→ **RECORDED INFORMATION**
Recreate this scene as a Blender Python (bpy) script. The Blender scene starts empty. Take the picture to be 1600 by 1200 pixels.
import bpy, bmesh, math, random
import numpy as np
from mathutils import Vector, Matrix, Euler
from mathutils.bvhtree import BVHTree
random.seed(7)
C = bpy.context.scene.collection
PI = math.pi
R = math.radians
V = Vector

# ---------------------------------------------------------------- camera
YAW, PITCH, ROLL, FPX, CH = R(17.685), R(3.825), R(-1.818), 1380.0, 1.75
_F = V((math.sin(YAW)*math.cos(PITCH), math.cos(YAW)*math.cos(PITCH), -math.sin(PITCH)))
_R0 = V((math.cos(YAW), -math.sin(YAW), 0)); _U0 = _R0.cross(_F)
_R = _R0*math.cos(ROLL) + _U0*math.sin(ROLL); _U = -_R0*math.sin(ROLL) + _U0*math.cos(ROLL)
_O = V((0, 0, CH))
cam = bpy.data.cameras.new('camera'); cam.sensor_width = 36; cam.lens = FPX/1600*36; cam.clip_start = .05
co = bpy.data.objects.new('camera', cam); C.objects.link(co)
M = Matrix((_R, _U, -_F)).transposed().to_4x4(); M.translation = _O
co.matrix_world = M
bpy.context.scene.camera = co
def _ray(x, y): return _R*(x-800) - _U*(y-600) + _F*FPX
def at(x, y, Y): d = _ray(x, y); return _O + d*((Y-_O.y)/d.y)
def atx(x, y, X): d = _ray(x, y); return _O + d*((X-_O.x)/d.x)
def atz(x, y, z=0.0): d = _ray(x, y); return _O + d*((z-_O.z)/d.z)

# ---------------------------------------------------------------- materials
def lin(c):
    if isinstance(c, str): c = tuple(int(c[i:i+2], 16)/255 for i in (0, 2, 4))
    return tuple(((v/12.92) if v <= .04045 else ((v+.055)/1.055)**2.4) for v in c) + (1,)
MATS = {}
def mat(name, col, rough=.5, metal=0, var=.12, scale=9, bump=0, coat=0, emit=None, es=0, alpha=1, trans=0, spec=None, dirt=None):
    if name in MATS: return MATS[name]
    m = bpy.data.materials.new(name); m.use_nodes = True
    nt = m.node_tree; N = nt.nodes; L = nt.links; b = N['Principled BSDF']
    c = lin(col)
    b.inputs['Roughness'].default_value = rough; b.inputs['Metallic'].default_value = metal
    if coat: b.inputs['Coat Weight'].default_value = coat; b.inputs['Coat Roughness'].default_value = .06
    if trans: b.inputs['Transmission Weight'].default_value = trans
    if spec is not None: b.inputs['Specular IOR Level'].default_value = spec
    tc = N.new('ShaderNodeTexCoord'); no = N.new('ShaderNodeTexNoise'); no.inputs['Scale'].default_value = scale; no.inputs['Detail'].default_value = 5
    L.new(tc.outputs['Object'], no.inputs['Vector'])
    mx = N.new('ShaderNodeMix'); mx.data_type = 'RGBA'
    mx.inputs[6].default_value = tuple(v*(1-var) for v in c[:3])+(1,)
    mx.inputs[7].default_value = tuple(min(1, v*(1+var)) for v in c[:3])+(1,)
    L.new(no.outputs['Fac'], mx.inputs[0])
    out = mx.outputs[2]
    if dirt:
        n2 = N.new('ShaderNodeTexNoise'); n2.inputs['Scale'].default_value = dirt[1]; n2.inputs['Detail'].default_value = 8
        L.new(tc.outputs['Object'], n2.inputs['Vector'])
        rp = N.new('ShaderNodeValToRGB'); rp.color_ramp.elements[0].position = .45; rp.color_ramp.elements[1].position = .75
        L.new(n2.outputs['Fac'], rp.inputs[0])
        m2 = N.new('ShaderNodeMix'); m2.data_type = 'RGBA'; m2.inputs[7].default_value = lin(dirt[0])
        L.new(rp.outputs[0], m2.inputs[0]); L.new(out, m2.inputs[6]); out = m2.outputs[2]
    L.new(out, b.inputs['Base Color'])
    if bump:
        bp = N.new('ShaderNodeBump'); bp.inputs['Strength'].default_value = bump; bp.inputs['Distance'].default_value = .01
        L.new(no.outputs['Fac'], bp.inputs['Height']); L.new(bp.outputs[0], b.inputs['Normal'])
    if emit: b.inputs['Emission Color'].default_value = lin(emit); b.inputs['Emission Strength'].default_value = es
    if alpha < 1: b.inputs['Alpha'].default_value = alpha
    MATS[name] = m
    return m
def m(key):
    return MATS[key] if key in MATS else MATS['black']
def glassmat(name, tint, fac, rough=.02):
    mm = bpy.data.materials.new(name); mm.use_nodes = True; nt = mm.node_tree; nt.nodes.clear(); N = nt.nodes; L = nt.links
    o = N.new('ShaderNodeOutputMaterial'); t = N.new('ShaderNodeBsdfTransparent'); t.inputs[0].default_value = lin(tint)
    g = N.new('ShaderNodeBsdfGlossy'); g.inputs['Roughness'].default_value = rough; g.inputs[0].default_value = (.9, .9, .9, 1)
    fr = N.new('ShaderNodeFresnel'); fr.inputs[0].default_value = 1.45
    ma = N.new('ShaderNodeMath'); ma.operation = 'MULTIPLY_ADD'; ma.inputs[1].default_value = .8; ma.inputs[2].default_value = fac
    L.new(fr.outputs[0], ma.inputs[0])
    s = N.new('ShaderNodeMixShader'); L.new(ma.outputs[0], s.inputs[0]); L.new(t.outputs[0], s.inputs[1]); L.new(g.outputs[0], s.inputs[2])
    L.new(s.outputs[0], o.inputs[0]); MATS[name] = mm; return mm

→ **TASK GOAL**
How many lines in the data contain the string "scene"? Respond with the number only.

→ **RESPONSE FOR THIS EXERCISE**
3